Lengthy Review Periods

At 325 calendar days, LN Gaiety/MCD Productions was the longest ever CCPC review process, until Berendsen (Elis)/Kings Laundry was approved three days later, 334 calendar days after it was notified to the CCPC. The previous record, Enva/Rilta (cleared in late 2018), was 230 calendar days.

Commitments

Concentration in festival ownership: The CCPC had concerns about the impact of LN Gaiety/MCD Productions on competition for acquisition of festivals. Live Nation/Gaiety JV owns Electric Picnic, whereas MCD promotes Longitude and Vital (so the deal merges the three largest festivals on the island of Ireland). The CCPC accepted the parties’ commitment to inform it in advance of any future acquisition of a festival and to submit to formal scrutiny of such acquisitions, if requested by the CCPC.

Information sharing: The CCPC was concerned about “potential for anticompetitive information sharing”. The concern appears to have been that Live Nation (one of Live Nation/Gaiety JV’s parents) which owns and/or operates a number of live venues (e.g. 3 Arena, Bord Gais Energy Theatre, Gaiety, Olympia) would learn sensitive details of third party event promoters’ plans and post-merger provide to the merged Live Nation/Gaiety JV (including MCD Productions) confidential information about the activities of MCD Productions’ competitors in promotion of live events. The parties agreed to take steps to ensure that such information is not directly or indirectly shared between Live Nation and MCD. The CCPC has previously required commitments to avoid sharing of information between JV parents through the JV (e.g. Trinity Mirror/Northern & Shell M/18/016 and Oaktree/Alanis/Lioncor (JV) M/18/042), but it is less common between a JV parent and the JV (although this was also required in Trinity Mirror/Northern & Shell).

Pressuring independent venues: The CCPC was also concerned about the potential for “retaliatory action against independent live event venues because they choose an alternative ticketing services provider” to Ticketmaster. It appears that the CCPC was concerned Live Nation and MCD could use their combined might in the market to bully independent venues. The parties offered (i) not to refuse or threaten to refuse to provide live events to an independent live event venue and (ii) not to provide events (or threaten to) to independent venues on worse terms than those currently provided to that venue, in each case in retaliation for that venue choosing or threatening to deal with a primary ticketing services provider other than Ticketmaster.

Arm’s length negotiation: The parties also committed to conduct any negotiations relating to the supply of primary ticketing services between Ticketmaster (owned by Live Nation) and MCD (owned by the Live Nation/Gaiety JV) on an “arm’s length” basis.

Duration: All of the LN Gaiety/MCD Productions commitments last for five years (except the arm’s length negotiation, which is for an undisclosed term).

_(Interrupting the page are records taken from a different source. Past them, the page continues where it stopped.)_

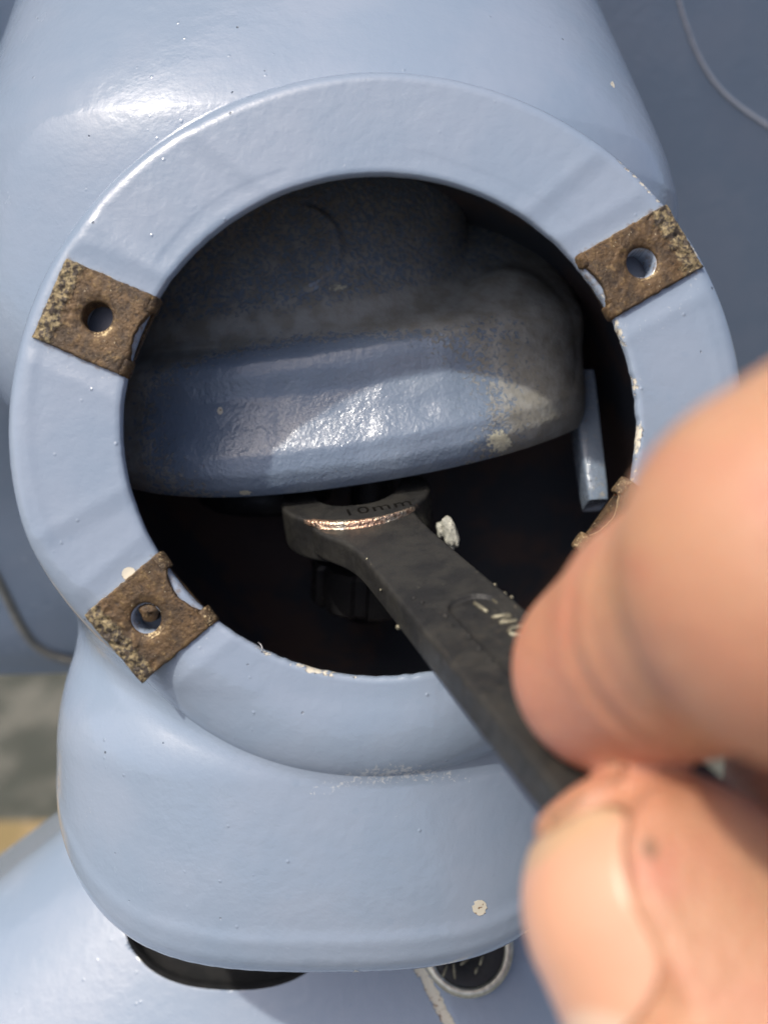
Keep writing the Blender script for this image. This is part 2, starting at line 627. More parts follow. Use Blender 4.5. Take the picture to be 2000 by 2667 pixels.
NA = 1100
th = np.linspace(0, 2 * math.pi, NA, endpoint=False)
ct, st = np.cos(th), np.sin(th)
inner = np.stack([CI[0] + RI[0] * ct, CI[1] + RI[1] * st], -1)
outer = np.stack([CO[0] + RO[0] * ct, CO[1] + RO[1] * st], -1)
rows, matrow, wear_light_rows = [], [], []
# hidden bowl behind the flange, from the back wall forwards
bowl = [(-62, -0.99), (-62, -0.6), (-62, -0.1), (-58, 6.5), (-50, 9.5), (-38, 10.5), (-26, 11.0), (-14, 11.0), (-6, 9.5), (-3.2, 7.0), (-2.4, 4.0), (-2.0, 1.5), (-1.6, 0.35)]
for z, off in bowl:
    if off < 0:
        f = (1 + off) if off > -0.95 else 0.02
        xy = CI + (inner - CI) * f
    else:
        nrm = (inner - CI) / np.linalg.norm(inner - CI, axis=1)[:, None]
        xy = inner + nrm * off
    rows.append(np.concatenate([xy, np.full((NA, 1), z)], 1))
    matrow.append(1)
    wear_light_rows.append(np.full(NA, float(np.clip((z + 34) / 24, 0, 1)) * 0.5))  # painted light: the bowl grows paler towards the opening
# opening edge
nrm = (inner - CI) / np.linalg.norm(inner - CI, axis=1)[:, None]
jag = (noise3(np.stack([inner[:, 0] * 1.2, inner[:, 1] * 1.2, 0 * ct], -1), 3) - 0.5)
rimn = 0.35 + 1.0 * noise3(np.stack([inner[:, 0] * 0.33, inner[:, 1] * 0.33, 0 * ct], -1), 11)
lower_right = sstep(-(inner[:, 1] - CI[1]) * 0.8 + (inner[:, 0] - CI[0]) * 0.9, -6, 14)
for z, off in ((-1.25, 0.0), (-0.85, -0.05), (-0.45, 0.0), (-0.2, 0.12), (-0.06, 0.3)):
    o2 = off - 0.16 * jag * (0.3 + lower_right)
    xy = inner + nrm * o2[:, None]
    rows.append(np.concatenate([xy, z + body_h(xy[:, 0], xy[:, 1])[:, None]], 1))
    matrow.append(0)
    wear_light_rows.append(0.06 + 0.55 * lower_right * rimn)
NF = 64
for k in range(1, NF + 1):
    f = k / NF
    f0 = 0.55 / 13
    f = f0 + (1 - f0) * f
    xy = inner * (1 - f) + outer * f
    h = body_h(xy[:, 0], xy[:, 1])
    rows.append(np.concatenate([xy, h[:, None]], 1))
    matrow.append(0)
    q = f * 13
    w = 0.55 * math.exp(-(q / 0.9) ** 2) * lower_right * rimn
    d = flange_d(xy[:, 0], xy[:, 1])
    ang = np.degrees(np.arctan2(xy[:, 1] - CO[1], xy[:, 0] - CO[0]))
    w = w + 0.62 * np.exp(-((d + 0.7) / 0.5) ** 2) * sstep(ang, 24, 28) * sstep(52 - ang, 0, 5)
    wear_light_rows.append(w)
nrmo = (outer - CO) / np.linalg.norm(outer - CO, axis=1)[:, None]
NB = 120
for k in range(1, NB + 1):
    s = 50 * (k / NB) ** 1.7
    xy = outer + nrmo * s
    h = body_h(xy[:, 0], xy[:, 1])
    rows.append(np.concatenate([xy, h[:, None]], 1))
    matrow.append(0)
    d = flange_d(xy[:, 0], xy[:, 1])
    ang = np.degrees(np.arctan2(xy[:, 1] - CO[1], xy[:, 0] - CO[0]))
    w = 0.62 * np.exp(-((d - 0.1) / 0.4) ** 2) * sstep(ang, 24, 28) * sstep(52 - ang, 0, 5)
    wear_light_rows.append(w)
V = np.concatenate(rows)
WEAR_LIGHT = np.concatenate(wear_light_rows)
nrow = len(rows)
F = grid_faces(nrow, NA, True)
# one small chip and scrapes of bare primer on the paint
for px, py, z, r in ((334, 1496, 0, 0.75), (337, 1757, 0, 0.45), (1250, 2370, -4, 0.8), (1627, 157, -9, 0.35), (1375, 2430, -8, 0.5), (930, 2492, -8, 0.4)):
    c = P(px, py, z)
    d = np.hypot(V[:, 0] - c[0], V[:, 1] - c[1])
    WEAR_LIGHT = np.maximum(WEAR_LIGHT, np.where(V[:, 2] > -20, 1.9 * sstep(r * 1.3 - d, 0, r * 0.5), 0))
STAIN = np.zeros(len(V))
SCUFF = 0.72 * np.exp(-((V[:, 1] + 31.5 + 0.02 * (V[:, 0] - 2) ** 2) / 2.2) ** 2) * np.exp(-((V[:, 0] - 1) / 13) ** 2)
for cl in CLIPS.values():
    q = np.hypot(V[:, 0] - cl['p'][0], V[:, 1] - cl['p'][1])
    SCUFF = np.maximum(SCUFF, 0.45 * np.exp(-((q - 7.2) / 1.6) ** 2) * (V[:, 1] < cl['p'][1] + 1))
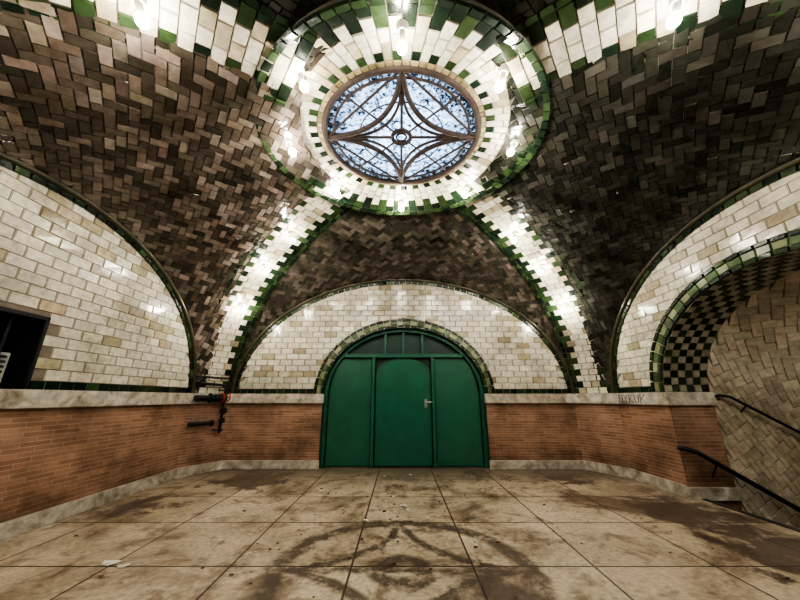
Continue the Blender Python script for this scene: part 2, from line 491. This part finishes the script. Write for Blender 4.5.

No information is available yet as to why five years was considered the right duration.

Concentration in linen rental and maintenance: In the Berendsen (Elis)/King’s Laundry case, a horizontal overlaps case, structural-type commitments were accepted by the CCPC. These commitments require the parties to sell to an independent competitor a set of contracts with healthcare customers that were serviced by Berendsen prior to the proposed transaction, interestingly, potentially including relevant linen stock but excluding sale of any facilities or fixed assets (e.g., washers, dryers, or trucks), subject to approval by the CCPC. These commitments will likely be more easily supervised and verified by the CCPC than the LN Gaiety/MCD Productions commitments. Interestingly, the commitments must be completed before the deal can be closed, which is not normally the CCPC’s practice.

In the Berendsen (Elis)/King’s Laundry case, the CCPC has committed to revisit the commitments if the parties struggle to sell contracts within a specified time period. If an agreed amendment to the commitments cannot be found, questions may arise about what options will be open to the CCPC for further enforcement, since it has already cleared the deal.